En los primeros días de clase, el rumor ya había calado entre los niños: era habitual que durante la primera semana apareciera una camioneta del Ministerio de Salud Pública para llevar a cabo la vacunación. La estampida se había desatado cuando algunos de los niños percibieron el sonido lejano de un motor, un presagio que disparó una reacción en cadena. Convencidos de que el ruido anunciaba la llegada de la temida “envacunadora”, se miraron unos a otros y, mediante silbidos coordinados, iniciaron el escape del inminente pinchazo.
La anticipación se reveló infundada cuando el vehículo resultó ser de un simple proveedor que llegaba a la escuela con suministros de papelería. De más está decir que los niños finalmente aprendieron que se decía “vacunar”, para qué servían las vacunas, cómo funcionaban, cómo la ciencia había llegado a ellas, y por qué no había que temerles, sino al contrario.
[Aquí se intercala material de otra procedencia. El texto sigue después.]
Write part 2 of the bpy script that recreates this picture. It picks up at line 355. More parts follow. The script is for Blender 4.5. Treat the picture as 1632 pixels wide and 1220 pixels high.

Julio Castro, inspirador sin saberlo de aquella lección pintoresca, se convirtió en uno de los ausentes siete años después, en agosto de 1977, cuando fue detenido en la calle, cerca de su casa, según el informe de la Comisión para la Paz de 2003. Sus restos estuvieron desaparecidos durante casi 35 años, hasta que fueron encontrados en un predio lindero al Batallón de Infantería Paracaidista 14 el 21 de octubre de 2011. No conocíamos al vecino que le tocó gritar su nombre el 20 de mayo de 2023 en aquellas callecitas de Gregorio Aznárez. Pero no importaba, porque aquella pequeña multitud clamaba al unísono por todos aquellos que ya no lo podrían hacer. No pueden hacerlo con su propia voz, pero sí con su legado.